Print word for word the first line of the listing below and every line after it, through the line with "for o in list(bpy.data.objects): bpy.data.objects.remove(o)". Leave out the pictures and the rest.

Start of GIVEN DATA

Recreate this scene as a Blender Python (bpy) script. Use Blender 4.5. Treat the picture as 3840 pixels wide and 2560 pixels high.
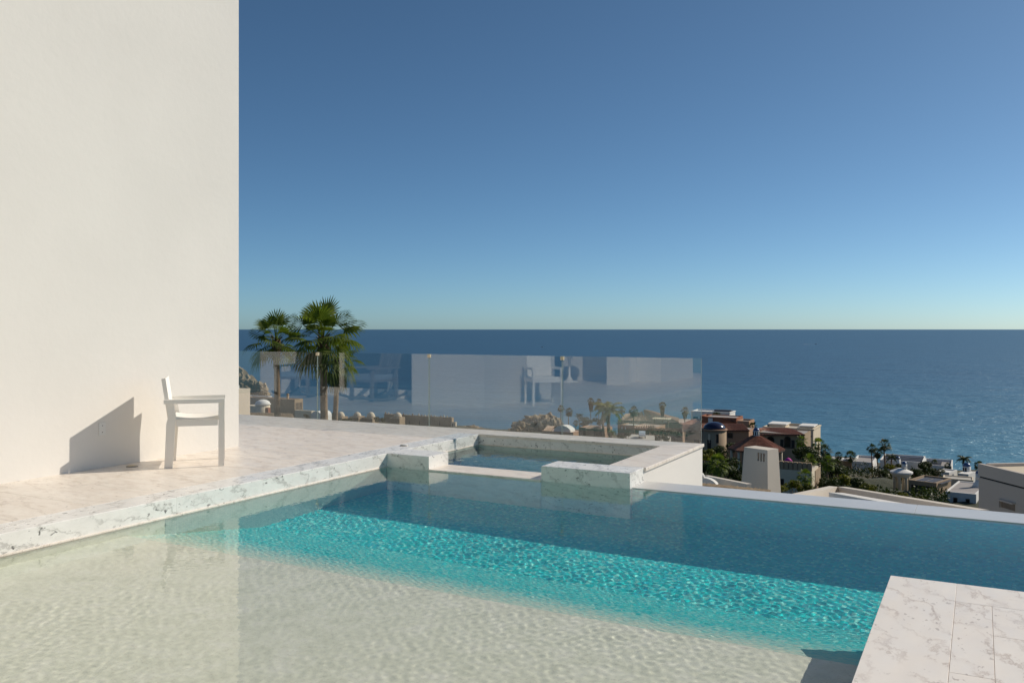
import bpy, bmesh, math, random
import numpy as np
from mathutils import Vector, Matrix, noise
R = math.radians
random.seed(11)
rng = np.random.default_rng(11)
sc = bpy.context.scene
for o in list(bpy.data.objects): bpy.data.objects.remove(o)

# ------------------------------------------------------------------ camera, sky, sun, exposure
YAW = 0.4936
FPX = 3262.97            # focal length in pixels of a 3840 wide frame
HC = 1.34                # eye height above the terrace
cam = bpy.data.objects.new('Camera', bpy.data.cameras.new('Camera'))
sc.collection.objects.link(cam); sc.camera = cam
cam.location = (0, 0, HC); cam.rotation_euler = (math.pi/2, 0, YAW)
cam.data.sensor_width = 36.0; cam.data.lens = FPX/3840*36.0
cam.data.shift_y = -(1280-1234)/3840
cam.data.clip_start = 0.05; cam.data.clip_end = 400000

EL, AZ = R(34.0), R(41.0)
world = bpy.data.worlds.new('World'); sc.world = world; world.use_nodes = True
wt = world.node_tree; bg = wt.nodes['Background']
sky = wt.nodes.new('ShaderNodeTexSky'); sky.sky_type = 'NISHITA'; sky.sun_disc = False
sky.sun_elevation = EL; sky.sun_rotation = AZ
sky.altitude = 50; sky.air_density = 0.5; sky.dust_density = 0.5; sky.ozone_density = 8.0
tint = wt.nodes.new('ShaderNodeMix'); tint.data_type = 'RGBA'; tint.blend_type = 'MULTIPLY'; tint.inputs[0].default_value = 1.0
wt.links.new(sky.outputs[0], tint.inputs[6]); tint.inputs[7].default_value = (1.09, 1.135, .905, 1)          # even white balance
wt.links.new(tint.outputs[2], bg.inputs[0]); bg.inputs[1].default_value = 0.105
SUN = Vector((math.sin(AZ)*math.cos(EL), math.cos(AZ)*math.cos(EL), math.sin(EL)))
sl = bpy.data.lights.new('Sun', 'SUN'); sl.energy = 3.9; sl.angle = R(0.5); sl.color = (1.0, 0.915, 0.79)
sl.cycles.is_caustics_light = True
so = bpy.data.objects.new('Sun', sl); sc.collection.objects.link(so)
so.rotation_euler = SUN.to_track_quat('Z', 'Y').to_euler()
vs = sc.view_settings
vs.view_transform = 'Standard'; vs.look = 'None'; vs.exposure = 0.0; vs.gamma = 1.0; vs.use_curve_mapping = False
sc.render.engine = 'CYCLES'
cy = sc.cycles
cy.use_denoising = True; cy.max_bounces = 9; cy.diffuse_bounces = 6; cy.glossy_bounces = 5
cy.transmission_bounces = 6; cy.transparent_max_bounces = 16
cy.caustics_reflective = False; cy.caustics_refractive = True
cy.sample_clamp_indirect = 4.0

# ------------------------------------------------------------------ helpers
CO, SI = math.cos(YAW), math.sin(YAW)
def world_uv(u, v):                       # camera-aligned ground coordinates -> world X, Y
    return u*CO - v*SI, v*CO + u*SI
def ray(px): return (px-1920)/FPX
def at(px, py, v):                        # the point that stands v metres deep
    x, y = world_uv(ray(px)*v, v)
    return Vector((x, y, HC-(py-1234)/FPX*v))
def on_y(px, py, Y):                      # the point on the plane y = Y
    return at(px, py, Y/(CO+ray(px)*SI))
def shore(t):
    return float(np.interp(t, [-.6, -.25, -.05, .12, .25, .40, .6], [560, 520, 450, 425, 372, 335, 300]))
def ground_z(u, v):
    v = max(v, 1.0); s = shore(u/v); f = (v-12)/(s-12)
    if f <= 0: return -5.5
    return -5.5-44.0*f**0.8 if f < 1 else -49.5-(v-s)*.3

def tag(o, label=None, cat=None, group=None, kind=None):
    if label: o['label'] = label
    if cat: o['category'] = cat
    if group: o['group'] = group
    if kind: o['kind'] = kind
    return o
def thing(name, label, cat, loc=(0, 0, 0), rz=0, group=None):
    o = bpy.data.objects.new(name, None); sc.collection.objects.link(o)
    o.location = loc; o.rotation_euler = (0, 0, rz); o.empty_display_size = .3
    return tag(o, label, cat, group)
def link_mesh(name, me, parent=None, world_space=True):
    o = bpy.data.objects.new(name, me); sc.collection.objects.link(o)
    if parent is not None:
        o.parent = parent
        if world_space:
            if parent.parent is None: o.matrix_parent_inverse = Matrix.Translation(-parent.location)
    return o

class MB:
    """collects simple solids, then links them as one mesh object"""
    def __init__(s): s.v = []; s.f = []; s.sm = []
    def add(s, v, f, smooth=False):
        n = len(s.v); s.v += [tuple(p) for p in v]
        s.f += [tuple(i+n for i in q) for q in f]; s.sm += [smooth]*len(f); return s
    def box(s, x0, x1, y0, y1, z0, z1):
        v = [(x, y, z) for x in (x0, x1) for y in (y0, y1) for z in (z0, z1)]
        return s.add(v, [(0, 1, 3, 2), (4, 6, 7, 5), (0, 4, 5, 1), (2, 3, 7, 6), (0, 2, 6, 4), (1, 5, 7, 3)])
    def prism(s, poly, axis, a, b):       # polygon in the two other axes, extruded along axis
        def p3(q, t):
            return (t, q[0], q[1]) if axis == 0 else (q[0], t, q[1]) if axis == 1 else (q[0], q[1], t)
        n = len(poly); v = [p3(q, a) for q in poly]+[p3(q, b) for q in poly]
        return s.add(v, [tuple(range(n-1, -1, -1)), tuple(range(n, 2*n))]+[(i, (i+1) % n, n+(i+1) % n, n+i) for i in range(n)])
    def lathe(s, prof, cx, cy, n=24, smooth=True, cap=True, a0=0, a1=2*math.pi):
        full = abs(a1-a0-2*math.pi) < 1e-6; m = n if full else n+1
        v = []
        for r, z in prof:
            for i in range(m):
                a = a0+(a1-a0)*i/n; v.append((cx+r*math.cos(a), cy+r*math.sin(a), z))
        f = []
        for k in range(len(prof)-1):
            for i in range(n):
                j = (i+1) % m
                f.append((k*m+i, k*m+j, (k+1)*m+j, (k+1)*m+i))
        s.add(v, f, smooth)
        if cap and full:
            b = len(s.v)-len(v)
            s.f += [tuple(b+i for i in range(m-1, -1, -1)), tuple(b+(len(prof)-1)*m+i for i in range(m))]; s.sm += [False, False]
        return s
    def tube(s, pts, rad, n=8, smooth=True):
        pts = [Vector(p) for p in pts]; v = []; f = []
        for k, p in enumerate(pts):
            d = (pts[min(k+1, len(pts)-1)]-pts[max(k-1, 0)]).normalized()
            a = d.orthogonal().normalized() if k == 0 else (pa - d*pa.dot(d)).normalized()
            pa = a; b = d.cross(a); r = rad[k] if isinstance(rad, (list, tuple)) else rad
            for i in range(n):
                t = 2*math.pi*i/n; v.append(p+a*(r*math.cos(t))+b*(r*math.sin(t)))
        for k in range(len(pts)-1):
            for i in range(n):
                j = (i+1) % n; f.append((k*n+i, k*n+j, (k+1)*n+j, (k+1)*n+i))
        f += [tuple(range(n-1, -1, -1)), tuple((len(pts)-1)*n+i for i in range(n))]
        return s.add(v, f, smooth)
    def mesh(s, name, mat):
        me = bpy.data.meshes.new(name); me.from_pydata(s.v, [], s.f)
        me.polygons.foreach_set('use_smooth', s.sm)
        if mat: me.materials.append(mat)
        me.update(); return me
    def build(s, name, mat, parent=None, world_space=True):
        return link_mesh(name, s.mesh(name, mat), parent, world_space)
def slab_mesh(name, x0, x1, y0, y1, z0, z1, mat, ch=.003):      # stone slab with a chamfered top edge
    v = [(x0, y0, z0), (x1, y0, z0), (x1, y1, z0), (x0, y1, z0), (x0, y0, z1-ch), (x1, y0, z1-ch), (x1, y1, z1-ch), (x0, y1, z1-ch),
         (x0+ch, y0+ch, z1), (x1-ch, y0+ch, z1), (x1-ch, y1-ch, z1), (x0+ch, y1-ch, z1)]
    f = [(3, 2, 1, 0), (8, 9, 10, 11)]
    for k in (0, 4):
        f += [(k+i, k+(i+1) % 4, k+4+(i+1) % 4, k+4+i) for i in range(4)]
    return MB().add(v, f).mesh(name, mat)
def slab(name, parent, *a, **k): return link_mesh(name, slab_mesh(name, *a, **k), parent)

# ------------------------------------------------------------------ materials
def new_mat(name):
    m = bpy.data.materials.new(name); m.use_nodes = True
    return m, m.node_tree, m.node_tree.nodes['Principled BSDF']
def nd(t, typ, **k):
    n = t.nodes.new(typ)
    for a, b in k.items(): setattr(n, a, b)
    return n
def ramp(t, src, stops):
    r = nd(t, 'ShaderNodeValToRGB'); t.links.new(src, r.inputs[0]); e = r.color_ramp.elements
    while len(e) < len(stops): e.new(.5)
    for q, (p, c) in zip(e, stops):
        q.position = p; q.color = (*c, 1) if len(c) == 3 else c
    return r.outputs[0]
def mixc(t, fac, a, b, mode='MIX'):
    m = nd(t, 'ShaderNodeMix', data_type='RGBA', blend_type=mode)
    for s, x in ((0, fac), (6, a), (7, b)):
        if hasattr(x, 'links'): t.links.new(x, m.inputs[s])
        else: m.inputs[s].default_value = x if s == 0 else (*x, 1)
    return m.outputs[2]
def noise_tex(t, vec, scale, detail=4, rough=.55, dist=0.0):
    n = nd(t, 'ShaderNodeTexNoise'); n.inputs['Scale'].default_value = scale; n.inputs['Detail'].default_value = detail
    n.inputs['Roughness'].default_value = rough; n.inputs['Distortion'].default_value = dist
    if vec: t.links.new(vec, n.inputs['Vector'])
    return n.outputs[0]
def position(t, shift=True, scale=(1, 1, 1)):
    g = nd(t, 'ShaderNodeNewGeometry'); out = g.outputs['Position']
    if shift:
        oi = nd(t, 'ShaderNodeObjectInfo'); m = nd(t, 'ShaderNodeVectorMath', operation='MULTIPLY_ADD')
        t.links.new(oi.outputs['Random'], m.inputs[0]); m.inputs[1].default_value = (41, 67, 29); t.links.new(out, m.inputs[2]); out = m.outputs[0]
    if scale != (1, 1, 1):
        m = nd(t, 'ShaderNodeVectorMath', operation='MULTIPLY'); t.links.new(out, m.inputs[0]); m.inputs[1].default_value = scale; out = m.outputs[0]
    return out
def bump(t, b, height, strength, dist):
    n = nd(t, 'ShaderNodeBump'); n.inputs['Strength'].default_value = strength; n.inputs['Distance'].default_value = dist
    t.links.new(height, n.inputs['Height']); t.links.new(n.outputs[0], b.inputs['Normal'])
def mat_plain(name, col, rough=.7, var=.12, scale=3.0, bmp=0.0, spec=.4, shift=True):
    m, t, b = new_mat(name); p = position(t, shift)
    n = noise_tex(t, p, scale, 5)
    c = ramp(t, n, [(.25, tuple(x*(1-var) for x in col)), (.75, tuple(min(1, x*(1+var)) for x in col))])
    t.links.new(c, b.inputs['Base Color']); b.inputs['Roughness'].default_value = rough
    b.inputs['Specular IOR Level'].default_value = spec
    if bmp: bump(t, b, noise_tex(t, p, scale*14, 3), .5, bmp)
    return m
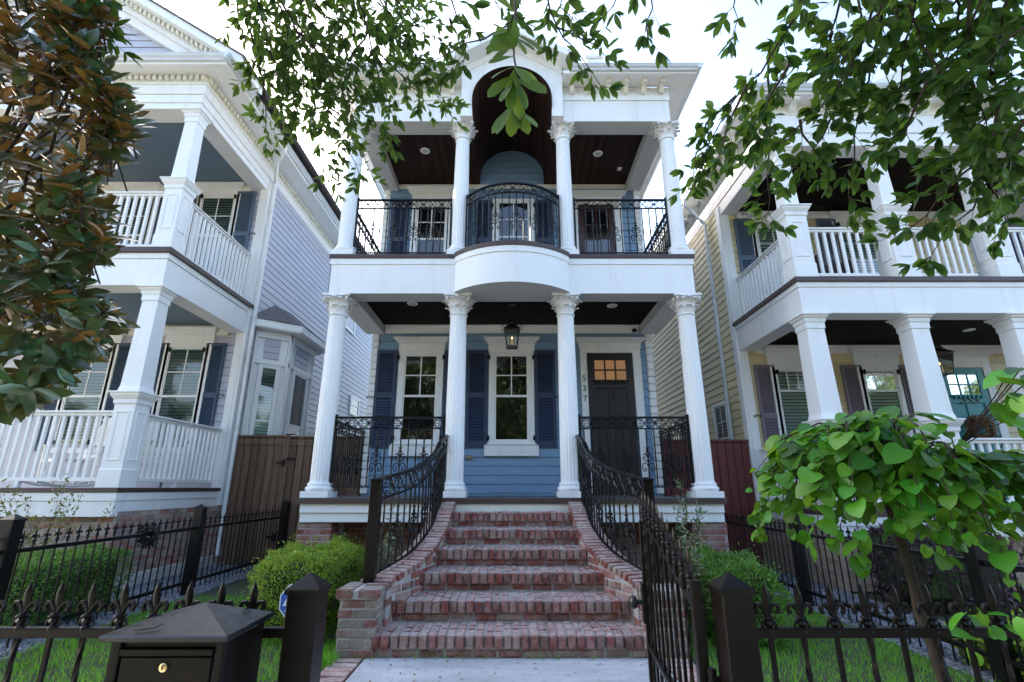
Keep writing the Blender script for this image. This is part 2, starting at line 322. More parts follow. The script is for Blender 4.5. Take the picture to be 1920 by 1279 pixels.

End of GIVEN DATA

# FULL RESPONSE:
Recreate this scene as a Blender Python (bpy) script. Use Blender 4.5. Treat the picture as 3840 pixels wide and 2560 pixels high.
import bpy, bmesh, math, random
import numpy as np
from mathutils import Vector, Matrix, noise
R = math.radians
random.seed(11)
rng = np.random.default_rng(11)
sc = bpy.context.scene
for o in list(bpy.data.objects): bpy.data.objects.remove(o)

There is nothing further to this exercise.